Au tout début du XIII° siècle, un nom s'impose : Pérotin, dit « le Grand », successeur de Léonin, et fondateur de l'École de Notre-Dame. C'est, autant qu'en portent preuve les archives, le premier très grand compositeur de l'histoire de l'Occident. Trois des pièces du concert peuvent lui être attribuées : Salvatoris hodie, Pater noster, Viderunt omnes. Les autres morceaux appartiennent à l'École de Notre-Dame précitée, et ne font pas pâle figure. Ce qui surprend d'emblée, c'est la capacité des acolytes à rendre cette musique intensément vivante, et d'éviter toute paléontologie acoustique du dimanche. L'entrée des chanteurs, comme religieux en procession, avec le soutien de l'orgue roman, apporte ce minimum de théâtre, ce decorum indispensable à l'écoute active. L'intelligence de la spatialisation, dans l'admirable Réfectoire des Moines rénové, c'est aussi de faire monter les chanteurs à la chaire - face à l'orgue, et au-dessus du public. Ce ne sont alors que mélismes aux parcours curvilignes entrecroisés, comme des rais de lumière pâles et tendres après l'ondée.



Les six hommes disposent de voix fascinantes, très contrastées et projetées, à défaut d'être toujours puissantes ; et d'un synchronisme incroyable. Là où prédominent encore les neumes et l'écriture modale, la variété qu'ils confèrent à leur intonation est un écho à la diversité des combinaisons travaillées : ensemble, ensemble et orgue, voix groupées par deux ou trois, opposition-association des dessus et dessous. En fait, et par l'excellence interprétative qu'ils offrent, ces six diables en musique (allusion à la quinte redoutée fa-si), malgré leur nom, rendraient enchanteresses les visions de l'enfer qui fleurissent sur les tympans des églises à cette époque (Autun en particulier, ce qui n'exclut pas... Notre-Dame de Paris). Quant à l'orgue, avec ses captivants tuyaux coniques, il délivre des sons cuivrés proches du cornet à bouquin - qui nous plongeraient presque dans l'amour courtois, n'était la sévérité théologique du texte joué et chanté. En réalité, le tout est d'autant plus fascinant que, non seulement on y perçoit presque physiquement - dans l'air en quelque sorte - la naissance de la musique moderne ; mais encore, la proximité de l'art du motet (Adam de la Halle) à venir. Et au-delà, eh oui, le madrigal.

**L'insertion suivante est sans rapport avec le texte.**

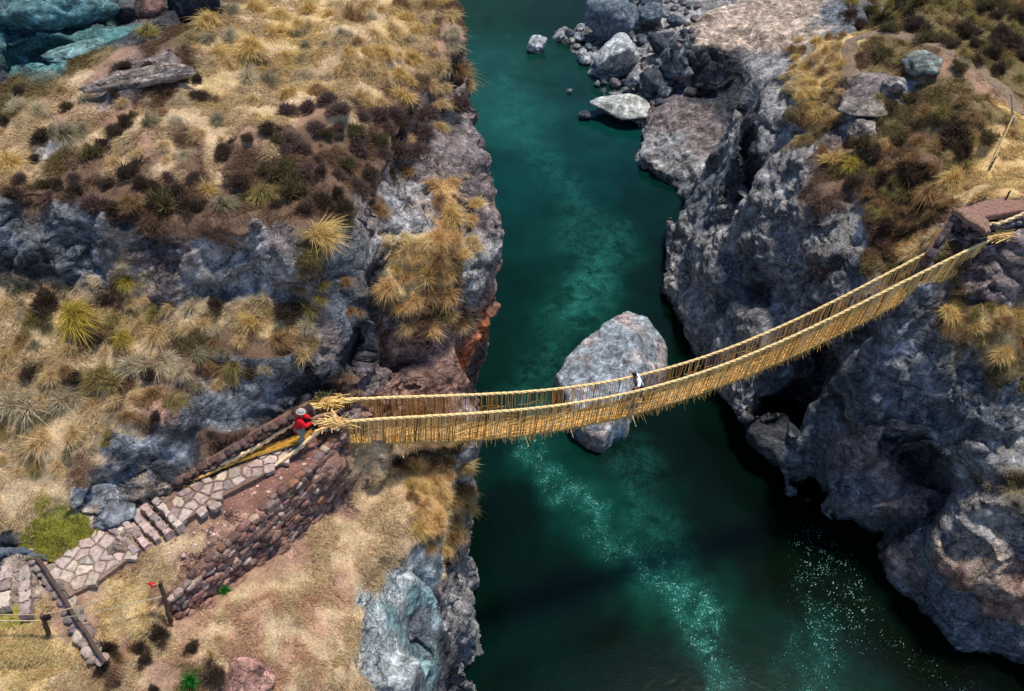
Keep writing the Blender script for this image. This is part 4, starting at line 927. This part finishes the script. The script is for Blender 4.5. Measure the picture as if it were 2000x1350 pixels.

Les fondations sont donc posées. En pareil lieu, et face à des chanteurs aussi sédatifs que concentrés sur leurs mystères, on ne peut pas ne pas penser au Nom de la Rose. D'autant que le facteur Antoine Massoni délivre le mot magique de sémiologie, concernant « son » orgue. Et voilà Umberto Eco qui investit Royaumonts et merveilles ! Ceci est particulièrement frappant dans les trois Pérotin déjà cités, et encore dans l'extravagant Mors (« Mort ») qui conclut la médiévale aubade. Ici, la polyphonie naissante est déjà portée à son sommet par des interactions vocales d'une élaboration et d'une subtilité inouïes. Mieux : le texte latin est un miracle de poésie et d'astuce. Les assonances sur les ablatifs (en « o ») sont plus qu'absolues : elles sont géniales, et musique en elles-mêmes ! Un tel régal sur semblante économie de moyens laisse songeur ; et l'on revient à cette appellation bien dédaigneuse « d'âge moyen », envers une époque qui vit naître un pareil arbre de Jessé - dont nous recueillons encore aujourd'hui les fruits. Que d'aucuns aient pu ne pas soupçonner pareille fontaine de vie : ce sera l'oeuvre du diable, probablement.